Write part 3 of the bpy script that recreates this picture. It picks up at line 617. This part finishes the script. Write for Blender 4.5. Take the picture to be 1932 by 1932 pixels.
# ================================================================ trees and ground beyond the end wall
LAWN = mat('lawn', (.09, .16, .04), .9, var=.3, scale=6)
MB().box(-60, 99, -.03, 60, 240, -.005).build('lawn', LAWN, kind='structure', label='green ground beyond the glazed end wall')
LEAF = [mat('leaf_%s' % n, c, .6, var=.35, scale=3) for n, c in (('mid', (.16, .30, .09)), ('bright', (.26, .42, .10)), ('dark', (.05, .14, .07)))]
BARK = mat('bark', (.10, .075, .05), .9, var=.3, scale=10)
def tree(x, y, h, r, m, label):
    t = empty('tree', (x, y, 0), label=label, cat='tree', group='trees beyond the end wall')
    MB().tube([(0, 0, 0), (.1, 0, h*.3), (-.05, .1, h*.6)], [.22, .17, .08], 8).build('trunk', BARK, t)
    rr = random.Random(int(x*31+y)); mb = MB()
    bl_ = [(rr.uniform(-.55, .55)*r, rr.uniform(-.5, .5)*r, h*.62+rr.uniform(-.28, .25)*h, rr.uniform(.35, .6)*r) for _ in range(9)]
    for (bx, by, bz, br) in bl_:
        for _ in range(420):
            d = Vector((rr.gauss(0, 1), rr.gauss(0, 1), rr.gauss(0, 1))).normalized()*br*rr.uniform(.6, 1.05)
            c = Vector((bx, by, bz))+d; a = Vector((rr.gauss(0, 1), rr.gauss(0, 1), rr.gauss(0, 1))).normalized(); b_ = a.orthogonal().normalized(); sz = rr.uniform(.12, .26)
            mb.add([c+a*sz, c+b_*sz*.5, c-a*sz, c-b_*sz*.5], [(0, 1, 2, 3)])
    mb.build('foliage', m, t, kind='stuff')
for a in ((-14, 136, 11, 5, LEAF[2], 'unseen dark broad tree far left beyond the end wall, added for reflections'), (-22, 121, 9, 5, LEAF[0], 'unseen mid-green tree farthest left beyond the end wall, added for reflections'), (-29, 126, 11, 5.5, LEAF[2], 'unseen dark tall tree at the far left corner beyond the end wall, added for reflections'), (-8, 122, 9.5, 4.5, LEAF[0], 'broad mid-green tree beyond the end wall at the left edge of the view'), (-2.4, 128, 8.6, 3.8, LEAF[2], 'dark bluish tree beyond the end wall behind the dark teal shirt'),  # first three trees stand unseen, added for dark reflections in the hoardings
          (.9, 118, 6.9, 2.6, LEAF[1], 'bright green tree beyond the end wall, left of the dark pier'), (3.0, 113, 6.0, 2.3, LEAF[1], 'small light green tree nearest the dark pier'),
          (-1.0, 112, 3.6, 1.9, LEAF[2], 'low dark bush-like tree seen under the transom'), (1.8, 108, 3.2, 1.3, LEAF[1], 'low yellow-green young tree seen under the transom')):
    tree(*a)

··········

◆ Prompt:
Repeat the material above exactly.

◆ Response to the task:
Write part 3 of the bpy script that recreates this picture. It picks up at line 617. This part finishes the script. Write for Blender 4.5. Take the picture to be 1932 by 1932 pixels.
# ================================================================ trees and ground beyond the end wall
LAWN = mat('lawn', (.09, .16, .04), .9, var=.3, scale=6)
MB().box(-60, 99, -.03, 60, 240, -.005).build('lawn', LAWN, kind='structure', label='green ground beyond the glazed end wall')
LEAF = [mat('leaf_%s' % n, c, .6, var=.35, scale=3) for n, c in (('mid', (.16, .30, .09)), ('bright', (.26, .42, .10)), ('dark', (.05, .14, .07)))]
BARK = mat('bark', (.10, .075, .05), .9, var=.3, scale=10)
def tree(x, y, h, r, m, label):
    t = empty('tree', (x, y, 0), label=label, cat='tree', group='trees beyond the end wall')
    MB().tube([(0, 0, 0), (.1, 0, h*.3), (-.05, .1, h*.6)], [.22, .17, .08], 8).build('trunk', BARK, t)
    rr = random.Random(int(x*31+y)); mb = MB()
    bl_ = [(rr.uniform(-.55, .55)*r, rr.uniform(-.5, .5)*r, h*.62+rr.uniform(-.28, .25)*h, rr.uniform(.35, .6)*r) for _ in range(9)]
    for (bx, by, bz, br) in bl_:
        for _ in range(420):
            d = Vector((rr.gauss(0, 1), rr.gauss(0, 1), rr.gauss(0, 1))).normalized()*br*rr.uniform(.6, 1.05)
            c = Vector((bx, by, bz))+d; a = Vector((rr.gauss(0, 1), rr.gauss(0, 1), rr.gauss(0, 1))).normalized(); b_ = a.orthogonal().normalized(); sz = rr.uniform(.12, .26)
            mb.add([c+a*sz, c+b_*sz*.5, c-a*sz, c-b_*sz*.5], [(0, 1, 2, 3)])
    mb.build('foliage', m, t, kind='stuff')
for a in ((-14, 136, 11, 5, LEAF[2], 'unseen dark broad tree far left beyond the end wall, added for reflections'), (-22, 121, 9, 5, LEAF[0], 'unseen mid-green tree farthest left beyond the end wall, added for reflections'), (-29, 126, 11, 5.5, LEAF[2], 'unseen dark tall tree at the far left corner beyond the end wall, added for reflections'), (-8, 122, 9.5, 4.5, LEAF[0], 'broad mid-green tree beyond the end wall at the left edge of the view'), (-2.4, 128, 8.6, 3.8, LEAF[2], 'dark bluish tree beyond the end wall behind the dark teal shirt'),  # first three trees stand unseen, added for dark reflections in the hoardings
          (.9, 118, 6.9, 2.6, LEAF[1], 'bright green tree beyond the end wall, left of the dark pier'), (3.0, 113, 6.0, 2.3, LEAF[1], 'small light green tree nearest the dark pier'),
          (-1.0, 112, 3.6, 1.9, LEAF[2], 'low dark bush-like tree seen under the transom'), (1.8, 108, 3.2, 1.3, LEAF[1], 'low yellow-green young tree seen under the transom')):
    tree(*a)